Our opinions and indignation are “ours,” and they may not be God’s at all! I find myself getting angry over things that people don’t do and should, and then it dawns on me : who am I to think that they should do it? It is not for me to judge, who am I to say that that is what god wants in that situation. It was only ‘my’ opinion. It seems to me that we are to let go of our indignation and let God deal with it, turn over our opinions to Him and go on with life. If we hang on to our righteous indignation, we are going to have difficulty finding any inner peace with God.

I am reminded of the man who was driving down the highway when he noticed that the woman in from of him was driving while putting on her make up. He vocalized his righteous indignation: “Women drivers! Putting on make-up while driving should not be allowed. “ As she got close to the mirror to put on her eye make up, she drove over the yellow line and then counteracted by practically driving off the road. The man was so upset for he had to turn quick to not hit her. As he did, he dropped the cellphone from his ear, knocked off the cup of coffee that was on the dashboard that fell into his lap scalded himself and ruining his pants. He said: “ Those women drivers! They should not be putting on their make-up while driving.”  A lot of times when we point to others we need to remember that three of those other fingers on that same hand are pointing to ourself. Righteous indignation often does that to us. It often forces us to eat our own words.

And for those who are younger, remember when you feel a sense of self-righteous indignation, you too might also be too narrow in your perspective. When we see others in this indignation  attitude, the challenge for all ages is to ask if we are absolutely sure that we are right, and if we are open enough to tell them lovingly how we see things differently.

The fourth challenge in the aging process is to see the beauty in all of life. “Seek first the kingdom of God, then all else will be added to you.” That is the challenge:  to see the beauty of life suggested by Jesus.
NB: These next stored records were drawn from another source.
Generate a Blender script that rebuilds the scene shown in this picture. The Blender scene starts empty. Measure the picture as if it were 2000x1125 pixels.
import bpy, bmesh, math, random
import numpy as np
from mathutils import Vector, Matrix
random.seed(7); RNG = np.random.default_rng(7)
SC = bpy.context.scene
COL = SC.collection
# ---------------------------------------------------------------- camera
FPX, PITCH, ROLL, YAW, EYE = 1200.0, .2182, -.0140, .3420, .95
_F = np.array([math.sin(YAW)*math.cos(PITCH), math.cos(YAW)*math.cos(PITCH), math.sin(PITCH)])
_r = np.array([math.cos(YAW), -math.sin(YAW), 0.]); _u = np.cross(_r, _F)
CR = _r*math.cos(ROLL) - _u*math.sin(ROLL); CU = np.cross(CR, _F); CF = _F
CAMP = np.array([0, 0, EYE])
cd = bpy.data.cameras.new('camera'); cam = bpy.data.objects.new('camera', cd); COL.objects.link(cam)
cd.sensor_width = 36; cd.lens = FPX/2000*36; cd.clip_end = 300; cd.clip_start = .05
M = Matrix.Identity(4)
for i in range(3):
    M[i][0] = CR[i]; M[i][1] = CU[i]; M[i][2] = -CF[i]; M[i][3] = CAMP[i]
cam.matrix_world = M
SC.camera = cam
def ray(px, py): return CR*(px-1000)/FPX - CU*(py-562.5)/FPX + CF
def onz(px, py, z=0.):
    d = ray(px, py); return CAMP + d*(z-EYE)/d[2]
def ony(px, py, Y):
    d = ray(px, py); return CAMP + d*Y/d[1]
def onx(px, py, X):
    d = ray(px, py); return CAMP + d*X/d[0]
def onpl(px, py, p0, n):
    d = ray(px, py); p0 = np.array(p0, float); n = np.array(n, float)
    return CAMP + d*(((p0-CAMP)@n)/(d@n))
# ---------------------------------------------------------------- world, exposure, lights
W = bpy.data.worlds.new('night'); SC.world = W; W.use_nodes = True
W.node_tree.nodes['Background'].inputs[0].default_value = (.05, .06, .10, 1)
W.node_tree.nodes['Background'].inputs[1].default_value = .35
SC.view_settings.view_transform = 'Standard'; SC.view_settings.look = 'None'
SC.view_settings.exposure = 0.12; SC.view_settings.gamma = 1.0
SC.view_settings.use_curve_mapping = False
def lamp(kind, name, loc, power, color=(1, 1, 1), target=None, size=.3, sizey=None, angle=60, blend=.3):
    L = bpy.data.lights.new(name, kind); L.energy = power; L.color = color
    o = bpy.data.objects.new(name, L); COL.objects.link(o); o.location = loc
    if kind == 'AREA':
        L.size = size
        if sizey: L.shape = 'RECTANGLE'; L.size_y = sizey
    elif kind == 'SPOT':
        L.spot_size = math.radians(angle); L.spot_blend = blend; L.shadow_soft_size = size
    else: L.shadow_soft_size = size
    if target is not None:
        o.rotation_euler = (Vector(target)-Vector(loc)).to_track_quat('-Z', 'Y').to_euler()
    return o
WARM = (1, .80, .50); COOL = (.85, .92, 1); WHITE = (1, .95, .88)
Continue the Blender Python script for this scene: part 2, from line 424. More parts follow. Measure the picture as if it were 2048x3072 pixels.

Helen Luke, a Jungian analyst said that you find god in the simplest of things. How can you stand and look at a tree and not stand in awe! How can you look in a child’s eyes and not see the future and the beauty of love! How can you not look in each others eyes and not see the grace of god at work!

A little boy asked his grandmother: “How old are you granny? “ she said: “I am 39 and holding!” Her grandson then asked: “How old would you be if you let go?”

If you ponder that, it is quite profound. How old would you and I be if we let go? If we broaden our perspective, appreciate God in Christ as our things are taken away, turn our opinions over to God, and stand in awe of the grace of god each moment.

The challenge is for our religion not to become a head trip into our theories and our theology, but to let it be a heart trip so that we can know and experience Christ fully before we pass.

Leslie Brandt wrote:

“The lord is my constant companion

There is no need that he cannot fulfill.

Though his path for me points to the mountaintops of glorious ecstasy

Or the valleys of human suffering,

He is by my side.

He is near me when I tread the dark streets of danger

And even when I flirt with death itself

He is beside me.

When the pain is severe,

He is there to comfort.

When the burden is heavy

He is there to lean upon.

When depression darkens my soul

He fills me with eternal joy.

When I am empty and alone,

He fills the aching vacuum with his love.

My security is in his promise to be near me always,

And in the knowledge that he will never ever let me go.”

To the challenge of aging! Let us say: Right On!